[Records to use start]

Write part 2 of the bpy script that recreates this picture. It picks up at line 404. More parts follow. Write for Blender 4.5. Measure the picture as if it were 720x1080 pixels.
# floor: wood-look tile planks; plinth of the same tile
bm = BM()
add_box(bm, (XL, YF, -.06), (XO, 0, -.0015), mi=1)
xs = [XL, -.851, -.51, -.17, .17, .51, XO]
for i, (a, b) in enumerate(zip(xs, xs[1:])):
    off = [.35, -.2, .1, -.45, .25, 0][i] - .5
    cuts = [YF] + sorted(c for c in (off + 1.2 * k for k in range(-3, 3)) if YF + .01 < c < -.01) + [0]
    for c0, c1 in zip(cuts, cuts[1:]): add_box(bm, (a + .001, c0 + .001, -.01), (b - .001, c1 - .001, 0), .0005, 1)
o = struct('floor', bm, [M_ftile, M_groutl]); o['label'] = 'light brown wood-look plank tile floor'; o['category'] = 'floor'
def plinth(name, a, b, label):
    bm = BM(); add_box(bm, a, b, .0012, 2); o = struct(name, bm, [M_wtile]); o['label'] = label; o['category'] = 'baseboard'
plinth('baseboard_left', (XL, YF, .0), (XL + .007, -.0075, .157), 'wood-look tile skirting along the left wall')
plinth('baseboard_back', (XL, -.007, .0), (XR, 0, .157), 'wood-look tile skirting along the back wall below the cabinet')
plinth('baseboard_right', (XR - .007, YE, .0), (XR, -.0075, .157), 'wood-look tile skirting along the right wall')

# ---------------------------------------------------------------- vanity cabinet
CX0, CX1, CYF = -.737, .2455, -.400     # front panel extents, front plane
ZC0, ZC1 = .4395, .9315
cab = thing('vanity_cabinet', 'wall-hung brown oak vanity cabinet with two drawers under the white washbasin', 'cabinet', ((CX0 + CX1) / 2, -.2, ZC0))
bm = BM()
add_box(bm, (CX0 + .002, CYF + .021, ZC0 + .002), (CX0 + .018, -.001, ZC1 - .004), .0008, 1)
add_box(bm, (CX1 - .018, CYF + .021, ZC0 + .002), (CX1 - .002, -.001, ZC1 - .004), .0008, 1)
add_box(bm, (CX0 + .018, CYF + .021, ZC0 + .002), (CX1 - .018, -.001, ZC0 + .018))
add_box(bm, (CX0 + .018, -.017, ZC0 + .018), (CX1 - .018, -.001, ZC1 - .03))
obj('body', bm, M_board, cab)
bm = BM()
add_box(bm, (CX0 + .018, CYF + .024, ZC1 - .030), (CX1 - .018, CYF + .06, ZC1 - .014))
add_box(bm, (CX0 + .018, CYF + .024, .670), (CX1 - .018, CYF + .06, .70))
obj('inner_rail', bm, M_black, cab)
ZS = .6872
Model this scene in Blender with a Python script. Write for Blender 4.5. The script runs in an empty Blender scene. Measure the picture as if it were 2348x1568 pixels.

[Records to use end]

### What you need to do
Exactly as shown above, return every record.

### Answer to the problem
Write part 2 of the bpy script that recreates this picture. It picks up at line 404. More parts follow. Write for Blender 4.5. Measure the picture as if it were 720x1080 pixels.
# floor: wood-look tile planks; plinth of the same tile
bm = BM()
add_box(bm, (XL, YF, -.06), (XO, 0, -.0015), mi=1)
xs = [XL, -.851, -.51, -.17, .17, .51, XO]
for i, (a, b) in enumerate(zip(xs, xs[1:])):
    off = [.35, -.2, .1, -.45, .25, 0][i] - .5
    cuts = [YF] + sorted(c for c in (off + 1.2 * k for k in range(-3, 3)) if YF + .01 < c < -.01) + [0]
    for c0, c1 in zip(cuts, cuts[1:]): add_box(bm, (a + .001, c0 + .001, -.01), (b - .001, c1 - .001, 0), .0005, 1)
o = struct('floor', bm, [M_ftile, M_groutl]); o['label'] = 'light brown wood-look plank tile floor'; o['category'] = 'floor'
def plinth(name, a, b, label):
    bm = BM(); add_box(bm, a, b, .0012, 2); o = struct(name, bm, [M_wtile]); o['label'] = label; o['category'] = 'baseboard'
plinth('baseboard_left', (XL, YF, .0), (XL + .007, -.0075, .157), 'wood-look tile skirting along the left wall')
plinth('baseboard_back', (XL, -.007, .0), (XR, 0, .157), 'wood-look tile skirting along the back wall below the cabinet')
plinth('baseboard_right', (XR - .007, YE, .0), (XR, -.0075, .157), 'wood-look tile skirting along the right wall')

# ---------------------------------------------------------------- vanity cabinet
CX0, CX1, CYF = -.737, .2455, -.400     # front panel extents, front plane
ZC0, ZC1 = .4395, .9315
cab = thing('vanity_cabinet', 'wall-hung brown oak vanity cabinet with two drawers under the white washbasin', 'cabinet', ((CX0 + CX1) / 2, -.2, ZC0))
bm = BM()
add_box(bm, (CX0 + .002, CYF + .021, ZC0 + .002), (CX0 + .018, -.001, ZC1 - .004), .0008, 1)
add_box(bm, (CX1 - .018, CYF + .021, ZC0 + .002), (CX1 - .002, -.001, ZC1 - .004), .0008, 1)
add_box(bm, (CX0 + .018, CYF + .021, ZC0 + .002), (CX1 - .018, -.001, ZC0 + .018))
add_box(bm, (CX0 + .018, -.017, ZC0 + .018), (CX1 - .018, -.001, ZC1 - .03))
obj('body', bm, M_board, cab)
bm = BM()
add_box(bm, (CX0 + .018, CYF + .024, ZC1 - .030), (CX1 - .018, CYF + .06, ZC1 - .014))
add_box(bm, (CX0 + .018, CYF + .024, .670), (CX1 - .018, CYF + .06, .70))
obj('inner_rail', bm, M_black, cab)
ZS = .6872
Model this scene in Blender with a Python script. Write for Blender 4.5. The script runs in an empty Blender scene. Measure the picture as if it were 2348x1568 pixels.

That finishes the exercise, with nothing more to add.